Park had hoped a strong showing by her conservatives would breathe fresh life into her legislative agenda, which the liberal opposition had constantly stymied. Under the rules of the National Assembly, a bill can only be brought to the floor for a vote with the consent of three-fifths of lawmakers. With the Saenuri Party holding only a paper-thin majority of seats, the 19th National Assembly set a new record for legislative inaction. Dubbed a “do-nothing” parliament by media, it passed less than a third of the bills that came before it, leaving some 11,000 proposed laws to die without a vote. Park’s policies, including economic reforms that would make it easier for companies to fire underperforming workers, have made little headway as a result.
That gridlock appears solidified following Wednesday’s vote, in which the center-left Minjoo Party secured 123 seats, one more than the Saenuri Party, and the new People’s Party, led by software mogul-turned-politician Ahn Cheol-soo, nabbed 38.

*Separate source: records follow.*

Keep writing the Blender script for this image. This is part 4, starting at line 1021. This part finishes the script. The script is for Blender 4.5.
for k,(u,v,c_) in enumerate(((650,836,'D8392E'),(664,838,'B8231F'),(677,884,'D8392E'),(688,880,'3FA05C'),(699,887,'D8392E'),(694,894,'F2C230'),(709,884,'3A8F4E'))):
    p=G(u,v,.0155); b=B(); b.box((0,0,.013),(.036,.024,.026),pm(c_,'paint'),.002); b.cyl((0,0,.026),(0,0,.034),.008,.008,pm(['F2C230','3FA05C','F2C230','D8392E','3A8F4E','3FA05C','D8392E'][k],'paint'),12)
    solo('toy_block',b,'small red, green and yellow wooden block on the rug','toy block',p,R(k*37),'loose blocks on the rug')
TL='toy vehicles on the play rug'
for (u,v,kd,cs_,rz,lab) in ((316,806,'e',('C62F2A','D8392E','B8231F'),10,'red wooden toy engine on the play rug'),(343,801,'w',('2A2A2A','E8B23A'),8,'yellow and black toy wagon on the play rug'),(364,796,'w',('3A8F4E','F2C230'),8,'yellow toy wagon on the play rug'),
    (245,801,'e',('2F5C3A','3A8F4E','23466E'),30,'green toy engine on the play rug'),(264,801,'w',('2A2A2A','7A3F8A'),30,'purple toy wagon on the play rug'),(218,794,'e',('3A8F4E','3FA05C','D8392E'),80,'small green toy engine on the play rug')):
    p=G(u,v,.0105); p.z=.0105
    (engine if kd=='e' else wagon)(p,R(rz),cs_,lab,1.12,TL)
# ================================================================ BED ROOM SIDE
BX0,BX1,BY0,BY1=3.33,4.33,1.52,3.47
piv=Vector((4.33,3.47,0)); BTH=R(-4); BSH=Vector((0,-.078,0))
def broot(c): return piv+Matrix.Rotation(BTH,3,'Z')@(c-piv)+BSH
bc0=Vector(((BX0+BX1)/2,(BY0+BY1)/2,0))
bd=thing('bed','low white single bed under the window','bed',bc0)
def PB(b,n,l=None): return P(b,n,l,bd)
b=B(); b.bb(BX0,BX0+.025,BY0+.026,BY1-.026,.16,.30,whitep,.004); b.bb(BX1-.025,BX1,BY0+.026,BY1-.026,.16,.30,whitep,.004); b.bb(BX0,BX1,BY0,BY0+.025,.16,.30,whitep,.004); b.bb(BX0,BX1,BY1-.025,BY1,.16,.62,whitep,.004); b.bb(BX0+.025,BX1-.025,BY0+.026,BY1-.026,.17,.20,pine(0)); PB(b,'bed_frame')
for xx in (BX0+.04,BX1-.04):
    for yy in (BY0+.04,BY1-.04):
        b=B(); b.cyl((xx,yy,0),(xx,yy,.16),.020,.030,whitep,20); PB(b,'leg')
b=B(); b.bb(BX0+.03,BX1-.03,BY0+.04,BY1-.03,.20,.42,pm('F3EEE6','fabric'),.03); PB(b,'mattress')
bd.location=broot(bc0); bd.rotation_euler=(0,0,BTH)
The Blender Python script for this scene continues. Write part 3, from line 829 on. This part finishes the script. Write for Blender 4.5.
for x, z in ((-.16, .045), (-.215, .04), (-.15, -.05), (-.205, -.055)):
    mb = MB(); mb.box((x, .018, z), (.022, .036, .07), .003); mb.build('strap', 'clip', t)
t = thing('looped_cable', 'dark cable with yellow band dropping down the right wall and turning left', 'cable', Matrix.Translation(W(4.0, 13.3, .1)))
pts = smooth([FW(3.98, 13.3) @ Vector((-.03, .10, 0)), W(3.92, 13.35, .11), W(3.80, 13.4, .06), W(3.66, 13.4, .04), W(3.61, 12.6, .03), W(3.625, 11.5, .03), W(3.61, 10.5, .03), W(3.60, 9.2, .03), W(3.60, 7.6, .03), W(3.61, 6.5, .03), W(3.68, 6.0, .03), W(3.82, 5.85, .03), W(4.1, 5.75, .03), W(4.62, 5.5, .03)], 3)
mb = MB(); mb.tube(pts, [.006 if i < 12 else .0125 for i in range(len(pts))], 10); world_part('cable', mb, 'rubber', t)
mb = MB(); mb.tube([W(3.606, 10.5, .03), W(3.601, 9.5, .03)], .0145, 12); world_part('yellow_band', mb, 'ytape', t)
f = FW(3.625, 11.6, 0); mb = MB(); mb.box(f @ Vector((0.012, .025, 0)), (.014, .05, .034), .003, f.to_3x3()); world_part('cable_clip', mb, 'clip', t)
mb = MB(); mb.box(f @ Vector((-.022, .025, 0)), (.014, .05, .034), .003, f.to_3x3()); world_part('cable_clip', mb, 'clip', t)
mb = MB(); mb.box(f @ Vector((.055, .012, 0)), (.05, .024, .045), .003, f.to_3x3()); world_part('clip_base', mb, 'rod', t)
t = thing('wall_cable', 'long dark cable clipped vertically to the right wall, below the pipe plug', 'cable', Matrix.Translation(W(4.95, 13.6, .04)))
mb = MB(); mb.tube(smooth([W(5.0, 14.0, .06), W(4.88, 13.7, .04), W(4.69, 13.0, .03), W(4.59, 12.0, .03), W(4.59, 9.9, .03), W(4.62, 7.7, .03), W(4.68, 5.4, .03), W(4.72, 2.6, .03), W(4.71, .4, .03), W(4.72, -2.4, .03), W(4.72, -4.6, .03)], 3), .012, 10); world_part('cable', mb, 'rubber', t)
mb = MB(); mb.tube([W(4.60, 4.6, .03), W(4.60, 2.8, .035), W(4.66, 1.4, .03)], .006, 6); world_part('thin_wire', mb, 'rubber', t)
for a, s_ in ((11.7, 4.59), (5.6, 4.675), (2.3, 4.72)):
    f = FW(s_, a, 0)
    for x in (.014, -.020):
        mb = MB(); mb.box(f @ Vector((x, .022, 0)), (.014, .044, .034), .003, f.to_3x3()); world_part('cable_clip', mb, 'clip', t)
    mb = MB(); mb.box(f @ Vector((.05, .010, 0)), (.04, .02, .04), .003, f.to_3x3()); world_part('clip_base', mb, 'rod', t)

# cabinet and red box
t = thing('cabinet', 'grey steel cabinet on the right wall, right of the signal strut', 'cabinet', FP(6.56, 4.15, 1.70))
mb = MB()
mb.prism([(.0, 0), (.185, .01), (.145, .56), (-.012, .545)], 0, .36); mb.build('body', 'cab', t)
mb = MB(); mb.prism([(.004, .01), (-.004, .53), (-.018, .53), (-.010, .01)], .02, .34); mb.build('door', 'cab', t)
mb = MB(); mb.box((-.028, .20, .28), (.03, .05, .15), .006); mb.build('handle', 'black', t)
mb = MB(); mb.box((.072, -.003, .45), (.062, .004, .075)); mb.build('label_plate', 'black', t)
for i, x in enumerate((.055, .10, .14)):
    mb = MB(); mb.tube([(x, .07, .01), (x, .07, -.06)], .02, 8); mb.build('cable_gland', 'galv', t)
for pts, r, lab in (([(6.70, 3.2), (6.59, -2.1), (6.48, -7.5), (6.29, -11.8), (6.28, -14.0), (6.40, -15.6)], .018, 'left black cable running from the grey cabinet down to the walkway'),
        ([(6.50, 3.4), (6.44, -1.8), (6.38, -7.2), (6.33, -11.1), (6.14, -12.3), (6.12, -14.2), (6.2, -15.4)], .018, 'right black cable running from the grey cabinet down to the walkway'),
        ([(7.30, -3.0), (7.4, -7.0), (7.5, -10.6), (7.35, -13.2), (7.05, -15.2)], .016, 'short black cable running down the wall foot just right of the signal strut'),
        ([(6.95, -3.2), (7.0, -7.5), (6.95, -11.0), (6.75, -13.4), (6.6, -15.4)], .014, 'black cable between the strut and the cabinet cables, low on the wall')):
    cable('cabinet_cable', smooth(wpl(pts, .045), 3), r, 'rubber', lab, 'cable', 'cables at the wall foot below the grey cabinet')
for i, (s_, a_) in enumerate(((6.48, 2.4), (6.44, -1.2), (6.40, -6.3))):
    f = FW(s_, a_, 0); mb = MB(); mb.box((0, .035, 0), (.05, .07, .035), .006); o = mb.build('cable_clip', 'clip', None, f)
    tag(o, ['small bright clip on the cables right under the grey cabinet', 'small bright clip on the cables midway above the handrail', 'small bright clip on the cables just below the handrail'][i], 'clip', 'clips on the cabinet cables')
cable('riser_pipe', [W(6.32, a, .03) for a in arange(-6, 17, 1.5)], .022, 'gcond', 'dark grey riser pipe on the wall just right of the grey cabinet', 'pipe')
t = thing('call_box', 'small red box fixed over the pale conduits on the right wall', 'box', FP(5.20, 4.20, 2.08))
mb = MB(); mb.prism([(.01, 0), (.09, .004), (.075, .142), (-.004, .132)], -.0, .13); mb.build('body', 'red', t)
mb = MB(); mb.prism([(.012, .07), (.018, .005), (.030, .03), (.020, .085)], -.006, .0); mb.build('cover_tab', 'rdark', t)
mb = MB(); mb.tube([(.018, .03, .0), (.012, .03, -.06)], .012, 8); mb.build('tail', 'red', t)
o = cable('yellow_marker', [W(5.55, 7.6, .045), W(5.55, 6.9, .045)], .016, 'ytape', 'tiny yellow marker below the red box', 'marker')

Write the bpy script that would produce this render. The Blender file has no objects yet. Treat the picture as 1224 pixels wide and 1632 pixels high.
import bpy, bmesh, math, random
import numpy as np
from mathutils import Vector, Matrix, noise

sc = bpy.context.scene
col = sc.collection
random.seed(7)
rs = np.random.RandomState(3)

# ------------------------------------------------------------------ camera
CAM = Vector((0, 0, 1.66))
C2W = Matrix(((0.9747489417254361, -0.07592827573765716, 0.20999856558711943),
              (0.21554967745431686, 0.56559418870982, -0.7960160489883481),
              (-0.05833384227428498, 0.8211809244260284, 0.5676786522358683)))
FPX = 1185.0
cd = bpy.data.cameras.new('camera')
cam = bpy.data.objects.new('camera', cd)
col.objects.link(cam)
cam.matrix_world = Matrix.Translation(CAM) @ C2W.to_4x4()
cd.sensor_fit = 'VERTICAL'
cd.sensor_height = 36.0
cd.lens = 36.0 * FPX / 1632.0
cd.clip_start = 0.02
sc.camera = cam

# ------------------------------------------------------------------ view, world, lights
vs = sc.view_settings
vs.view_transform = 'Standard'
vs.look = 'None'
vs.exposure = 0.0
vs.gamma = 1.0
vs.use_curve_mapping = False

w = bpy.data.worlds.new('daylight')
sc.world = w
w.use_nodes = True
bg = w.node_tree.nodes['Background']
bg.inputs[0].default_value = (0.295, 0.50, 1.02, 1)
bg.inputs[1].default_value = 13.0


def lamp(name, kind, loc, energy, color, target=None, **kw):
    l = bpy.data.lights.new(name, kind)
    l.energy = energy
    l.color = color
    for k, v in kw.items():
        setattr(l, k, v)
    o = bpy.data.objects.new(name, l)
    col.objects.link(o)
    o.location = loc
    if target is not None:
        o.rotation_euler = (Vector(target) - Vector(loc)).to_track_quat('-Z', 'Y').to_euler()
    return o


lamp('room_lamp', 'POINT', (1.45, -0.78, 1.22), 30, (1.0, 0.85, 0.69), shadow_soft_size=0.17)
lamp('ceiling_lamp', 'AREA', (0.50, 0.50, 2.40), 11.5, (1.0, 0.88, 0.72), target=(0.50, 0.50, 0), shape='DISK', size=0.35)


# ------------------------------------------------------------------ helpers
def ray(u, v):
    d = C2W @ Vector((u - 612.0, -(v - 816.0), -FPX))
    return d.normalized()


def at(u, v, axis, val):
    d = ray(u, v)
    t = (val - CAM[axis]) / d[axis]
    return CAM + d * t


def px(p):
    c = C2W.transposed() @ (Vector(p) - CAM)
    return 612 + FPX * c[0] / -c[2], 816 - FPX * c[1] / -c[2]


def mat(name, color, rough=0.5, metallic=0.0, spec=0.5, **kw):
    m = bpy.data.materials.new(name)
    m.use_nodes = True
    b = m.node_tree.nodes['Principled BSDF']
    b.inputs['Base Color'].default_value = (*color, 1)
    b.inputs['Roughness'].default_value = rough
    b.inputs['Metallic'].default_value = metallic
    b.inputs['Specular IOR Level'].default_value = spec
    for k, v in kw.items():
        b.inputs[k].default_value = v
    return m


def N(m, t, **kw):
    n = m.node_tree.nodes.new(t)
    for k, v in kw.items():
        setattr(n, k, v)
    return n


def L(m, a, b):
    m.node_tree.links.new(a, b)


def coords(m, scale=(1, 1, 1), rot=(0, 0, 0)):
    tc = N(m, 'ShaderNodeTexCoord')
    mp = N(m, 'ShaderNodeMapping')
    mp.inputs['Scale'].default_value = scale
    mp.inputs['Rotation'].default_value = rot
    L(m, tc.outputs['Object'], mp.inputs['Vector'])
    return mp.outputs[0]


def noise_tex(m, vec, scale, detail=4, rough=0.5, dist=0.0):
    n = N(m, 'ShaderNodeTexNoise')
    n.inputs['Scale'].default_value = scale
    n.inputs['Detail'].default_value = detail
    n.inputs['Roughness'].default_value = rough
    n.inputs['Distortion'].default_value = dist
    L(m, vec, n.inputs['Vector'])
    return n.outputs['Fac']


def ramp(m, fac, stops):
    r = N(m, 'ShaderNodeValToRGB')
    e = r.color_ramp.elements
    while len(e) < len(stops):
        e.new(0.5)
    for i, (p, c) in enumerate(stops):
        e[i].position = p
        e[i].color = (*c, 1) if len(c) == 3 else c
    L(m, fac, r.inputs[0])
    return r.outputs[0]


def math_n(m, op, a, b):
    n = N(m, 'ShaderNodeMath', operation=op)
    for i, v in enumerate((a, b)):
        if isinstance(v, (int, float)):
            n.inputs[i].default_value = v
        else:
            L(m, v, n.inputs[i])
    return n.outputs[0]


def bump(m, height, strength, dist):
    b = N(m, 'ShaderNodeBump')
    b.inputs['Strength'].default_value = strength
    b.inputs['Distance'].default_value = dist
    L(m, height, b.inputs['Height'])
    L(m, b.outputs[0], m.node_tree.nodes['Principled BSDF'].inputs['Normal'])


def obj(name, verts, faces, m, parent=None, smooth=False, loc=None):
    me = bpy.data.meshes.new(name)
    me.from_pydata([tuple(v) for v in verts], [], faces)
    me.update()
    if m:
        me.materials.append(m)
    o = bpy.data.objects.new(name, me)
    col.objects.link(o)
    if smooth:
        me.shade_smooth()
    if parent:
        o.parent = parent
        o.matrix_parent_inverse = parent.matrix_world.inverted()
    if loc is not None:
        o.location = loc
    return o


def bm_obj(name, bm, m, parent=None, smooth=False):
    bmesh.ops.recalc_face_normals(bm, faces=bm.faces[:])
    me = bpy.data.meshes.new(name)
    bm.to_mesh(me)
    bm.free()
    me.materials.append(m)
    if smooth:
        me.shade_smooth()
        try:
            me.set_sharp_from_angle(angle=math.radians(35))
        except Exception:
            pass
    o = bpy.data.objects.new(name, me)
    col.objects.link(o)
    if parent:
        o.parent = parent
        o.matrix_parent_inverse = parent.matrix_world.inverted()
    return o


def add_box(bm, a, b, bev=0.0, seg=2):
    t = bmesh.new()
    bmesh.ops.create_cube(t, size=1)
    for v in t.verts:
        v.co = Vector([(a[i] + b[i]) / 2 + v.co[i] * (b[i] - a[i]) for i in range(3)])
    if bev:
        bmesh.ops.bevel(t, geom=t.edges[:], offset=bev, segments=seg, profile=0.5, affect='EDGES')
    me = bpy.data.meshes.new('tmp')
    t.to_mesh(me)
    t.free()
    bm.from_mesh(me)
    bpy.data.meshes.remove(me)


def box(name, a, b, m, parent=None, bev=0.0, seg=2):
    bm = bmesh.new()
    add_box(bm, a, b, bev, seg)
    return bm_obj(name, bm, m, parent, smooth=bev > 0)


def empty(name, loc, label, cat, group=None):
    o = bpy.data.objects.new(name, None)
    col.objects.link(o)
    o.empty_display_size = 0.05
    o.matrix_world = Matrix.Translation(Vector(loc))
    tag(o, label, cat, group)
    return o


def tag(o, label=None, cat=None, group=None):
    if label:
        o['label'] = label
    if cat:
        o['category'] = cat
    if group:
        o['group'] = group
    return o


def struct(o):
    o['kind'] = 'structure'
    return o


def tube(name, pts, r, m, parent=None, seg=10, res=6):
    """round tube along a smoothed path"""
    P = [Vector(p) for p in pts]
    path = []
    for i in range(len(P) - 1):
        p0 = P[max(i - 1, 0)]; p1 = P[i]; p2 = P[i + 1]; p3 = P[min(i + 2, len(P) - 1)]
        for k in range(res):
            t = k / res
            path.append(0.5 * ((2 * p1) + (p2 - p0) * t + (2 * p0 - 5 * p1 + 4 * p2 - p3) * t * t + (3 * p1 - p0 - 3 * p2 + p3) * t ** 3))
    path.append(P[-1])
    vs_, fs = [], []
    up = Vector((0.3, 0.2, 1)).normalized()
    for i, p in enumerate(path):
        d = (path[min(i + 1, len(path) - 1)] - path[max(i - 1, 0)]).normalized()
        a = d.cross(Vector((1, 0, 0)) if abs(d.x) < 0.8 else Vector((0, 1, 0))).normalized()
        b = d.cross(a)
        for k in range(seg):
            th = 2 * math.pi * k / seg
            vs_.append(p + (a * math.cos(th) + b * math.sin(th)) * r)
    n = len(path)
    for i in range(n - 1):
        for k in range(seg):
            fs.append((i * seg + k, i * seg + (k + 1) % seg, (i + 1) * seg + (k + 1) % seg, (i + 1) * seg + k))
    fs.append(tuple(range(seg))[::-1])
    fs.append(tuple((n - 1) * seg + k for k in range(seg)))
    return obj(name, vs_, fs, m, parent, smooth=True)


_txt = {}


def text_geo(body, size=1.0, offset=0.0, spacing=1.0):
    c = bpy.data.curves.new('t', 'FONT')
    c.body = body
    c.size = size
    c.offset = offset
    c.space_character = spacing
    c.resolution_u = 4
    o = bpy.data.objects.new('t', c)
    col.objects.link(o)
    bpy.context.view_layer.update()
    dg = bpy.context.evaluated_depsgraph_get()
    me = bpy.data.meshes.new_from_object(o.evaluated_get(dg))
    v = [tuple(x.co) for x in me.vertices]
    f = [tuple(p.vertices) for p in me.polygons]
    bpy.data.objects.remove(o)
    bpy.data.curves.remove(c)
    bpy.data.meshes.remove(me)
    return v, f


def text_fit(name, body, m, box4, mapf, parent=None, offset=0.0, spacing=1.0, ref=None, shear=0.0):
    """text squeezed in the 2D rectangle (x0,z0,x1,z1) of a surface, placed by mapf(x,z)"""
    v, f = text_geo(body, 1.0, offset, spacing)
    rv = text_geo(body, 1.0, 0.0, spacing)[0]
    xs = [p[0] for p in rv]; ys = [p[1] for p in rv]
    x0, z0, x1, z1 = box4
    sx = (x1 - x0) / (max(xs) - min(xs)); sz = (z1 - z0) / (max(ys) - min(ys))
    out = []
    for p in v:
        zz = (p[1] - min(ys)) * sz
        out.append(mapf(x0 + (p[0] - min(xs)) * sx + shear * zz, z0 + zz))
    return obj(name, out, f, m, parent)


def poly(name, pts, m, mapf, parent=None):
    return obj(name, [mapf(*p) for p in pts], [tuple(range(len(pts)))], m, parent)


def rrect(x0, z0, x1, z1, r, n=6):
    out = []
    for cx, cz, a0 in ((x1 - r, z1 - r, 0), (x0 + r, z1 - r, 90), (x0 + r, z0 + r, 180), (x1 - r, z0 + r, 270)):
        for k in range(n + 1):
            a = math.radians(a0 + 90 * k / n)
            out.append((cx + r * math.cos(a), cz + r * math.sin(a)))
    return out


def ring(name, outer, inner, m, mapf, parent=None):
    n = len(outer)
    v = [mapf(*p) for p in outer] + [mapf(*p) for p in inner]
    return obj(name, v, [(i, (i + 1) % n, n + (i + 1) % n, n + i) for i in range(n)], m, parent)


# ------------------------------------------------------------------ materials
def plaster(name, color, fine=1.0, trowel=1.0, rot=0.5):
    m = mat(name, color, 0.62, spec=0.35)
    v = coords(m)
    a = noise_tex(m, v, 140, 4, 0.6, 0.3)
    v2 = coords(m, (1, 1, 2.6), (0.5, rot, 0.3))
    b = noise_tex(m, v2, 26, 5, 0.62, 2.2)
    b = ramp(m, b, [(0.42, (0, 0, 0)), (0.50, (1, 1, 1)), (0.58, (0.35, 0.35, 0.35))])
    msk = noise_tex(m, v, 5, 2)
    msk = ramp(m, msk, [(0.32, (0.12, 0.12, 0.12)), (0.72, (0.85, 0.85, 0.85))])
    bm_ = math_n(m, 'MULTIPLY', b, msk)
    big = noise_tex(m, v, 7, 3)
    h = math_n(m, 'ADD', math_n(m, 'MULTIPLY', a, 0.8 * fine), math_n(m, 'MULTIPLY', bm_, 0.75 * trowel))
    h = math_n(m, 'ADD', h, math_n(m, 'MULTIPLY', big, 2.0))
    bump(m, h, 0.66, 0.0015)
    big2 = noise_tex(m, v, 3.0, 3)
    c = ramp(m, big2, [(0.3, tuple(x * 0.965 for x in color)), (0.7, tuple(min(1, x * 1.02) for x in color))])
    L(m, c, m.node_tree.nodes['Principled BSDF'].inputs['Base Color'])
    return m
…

While his party has positioned itself to the center, Ahn is seen to harbor liberal sympathies, having defected from the center-left block just several months earlier.
Together, the two parties take up 161 of the 300 seats in the Assembly: a formidable block, but short of the two-thirds majority needed to override the president’s veto. Without a sharp turn to the politics of compromise, neither the conservatives nor their opponents are likely to achieve much before the next president takes office in early 2018.
As president, Park does at least have room to maneuver in foreign policy. Like their American counterparts, South Korean presidents have often looked abroad as a last-ditch effort to secure their legacy.
Lee Myung-bak, Park’s predecessor from the same party, became the first president to visit Dokdo, a pair of tiny disputed islets that are a continual source of tension between South Korea and Japan, in the twilight of his presidency. Before that, Roh Moo-hyun, a human rights lawyer-turned-liberal politician, met late North Korean dictator Kim Jong-il, ostensibly to promote peace and reconciliation, just weeks ahead of his departure from the Blue House. But even a foreign policy coup may now be beyond Park’s reach.
“I fear this new talk of a Park foreign policy legacy initiative is clutching at straws; pie in the sky; a desperate effort to salvage something after an electoral rout which is largely her fault,” Aidan Foster-Carter, a Korea watcher based in the U.K., told The Diplomat.
“Face it: She is a busted flush and a lame duck now. Foreign powers, friend or foe, know that too.”